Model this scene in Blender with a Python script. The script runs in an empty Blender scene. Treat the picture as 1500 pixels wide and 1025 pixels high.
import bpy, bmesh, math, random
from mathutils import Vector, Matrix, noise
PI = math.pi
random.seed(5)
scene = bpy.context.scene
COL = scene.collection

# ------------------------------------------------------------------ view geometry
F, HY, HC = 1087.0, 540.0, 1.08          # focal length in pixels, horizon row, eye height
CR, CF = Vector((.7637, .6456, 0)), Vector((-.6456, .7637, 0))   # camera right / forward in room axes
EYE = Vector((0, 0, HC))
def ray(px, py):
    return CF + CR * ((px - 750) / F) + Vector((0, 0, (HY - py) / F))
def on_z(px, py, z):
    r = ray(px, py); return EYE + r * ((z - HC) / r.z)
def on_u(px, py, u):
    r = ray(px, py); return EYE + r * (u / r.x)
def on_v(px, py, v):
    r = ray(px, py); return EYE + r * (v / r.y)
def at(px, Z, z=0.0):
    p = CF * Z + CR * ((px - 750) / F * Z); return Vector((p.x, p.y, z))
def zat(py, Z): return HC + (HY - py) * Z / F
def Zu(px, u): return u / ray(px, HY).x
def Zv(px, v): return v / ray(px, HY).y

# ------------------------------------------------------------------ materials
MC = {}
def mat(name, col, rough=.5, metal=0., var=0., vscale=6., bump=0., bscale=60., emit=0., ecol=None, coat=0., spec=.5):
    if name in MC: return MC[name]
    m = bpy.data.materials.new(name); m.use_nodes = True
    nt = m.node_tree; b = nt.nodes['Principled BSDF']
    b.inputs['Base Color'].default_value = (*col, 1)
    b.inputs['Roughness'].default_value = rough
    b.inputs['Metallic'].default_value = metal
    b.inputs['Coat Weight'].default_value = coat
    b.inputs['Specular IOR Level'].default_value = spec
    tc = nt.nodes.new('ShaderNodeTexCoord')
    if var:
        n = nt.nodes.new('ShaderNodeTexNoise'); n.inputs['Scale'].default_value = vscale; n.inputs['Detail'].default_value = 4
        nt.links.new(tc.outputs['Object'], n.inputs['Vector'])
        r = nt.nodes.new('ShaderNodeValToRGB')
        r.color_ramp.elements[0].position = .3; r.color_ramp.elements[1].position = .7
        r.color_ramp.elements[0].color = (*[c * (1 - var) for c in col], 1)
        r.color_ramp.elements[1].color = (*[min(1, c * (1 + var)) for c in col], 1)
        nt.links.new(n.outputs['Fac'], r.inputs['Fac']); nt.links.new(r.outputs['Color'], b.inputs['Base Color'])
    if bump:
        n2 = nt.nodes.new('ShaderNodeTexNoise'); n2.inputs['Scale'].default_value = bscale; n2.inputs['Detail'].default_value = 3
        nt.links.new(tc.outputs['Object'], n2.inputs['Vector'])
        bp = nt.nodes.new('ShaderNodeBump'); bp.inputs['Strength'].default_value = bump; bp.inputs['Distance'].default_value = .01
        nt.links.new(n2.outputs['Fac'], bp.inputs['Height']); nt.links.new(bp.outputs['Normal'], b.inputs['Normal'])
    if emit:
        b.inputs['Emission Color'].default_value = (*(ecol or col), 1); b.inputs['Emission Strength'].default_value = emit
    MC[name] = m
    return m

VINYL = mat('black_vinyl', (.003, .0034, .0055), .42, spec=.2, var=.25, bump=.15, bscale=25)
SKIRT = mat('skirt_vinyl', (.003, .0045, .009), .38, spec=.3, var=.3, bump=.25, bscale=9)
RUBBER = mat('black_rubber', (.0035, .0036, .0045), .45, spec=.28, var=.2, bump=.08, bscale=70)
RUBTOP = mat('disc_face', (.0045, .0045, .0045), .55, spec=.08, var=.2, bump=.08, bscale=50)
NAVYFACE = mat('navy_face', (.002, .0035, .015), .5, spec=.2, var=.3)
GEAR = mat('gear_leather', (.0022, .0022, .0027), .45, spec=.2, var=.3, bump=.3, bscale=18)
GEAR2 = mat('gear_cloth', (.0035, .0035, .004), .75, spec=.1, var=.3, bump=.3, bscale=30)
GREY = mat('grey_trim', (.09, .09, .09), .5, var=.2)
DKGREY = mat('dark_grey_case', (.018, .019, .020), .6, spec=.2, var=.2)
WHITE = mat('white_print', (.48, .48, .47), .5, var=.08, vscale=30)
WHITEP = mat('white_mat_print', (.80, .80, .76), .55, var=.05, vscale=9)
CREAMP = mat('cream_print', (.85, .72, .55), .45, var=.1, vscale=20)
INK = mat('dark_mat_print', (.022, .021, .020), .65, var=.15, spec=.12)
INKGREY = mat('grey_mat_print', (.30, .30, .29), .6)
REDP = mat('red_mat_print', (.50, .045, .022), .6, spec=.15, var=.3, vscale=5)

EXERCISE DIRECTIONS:
Please print exactly what appears from the first line of the data through the line with "COL = scene.collection", including both of those lines and nothing past them.

RESULT OF THE TASK:
Model this scene in Blender with a Python script. The script runs in an empty Blender scene. Treat the picture as 1500 pixels wide and 1025 pixels high.
import bpy, bmesh, math, random
from mathutils import Vector, Matrix, noise
PI = math.pi
random.seed(5)
scene = bpy.context.scene
COL = scene.collection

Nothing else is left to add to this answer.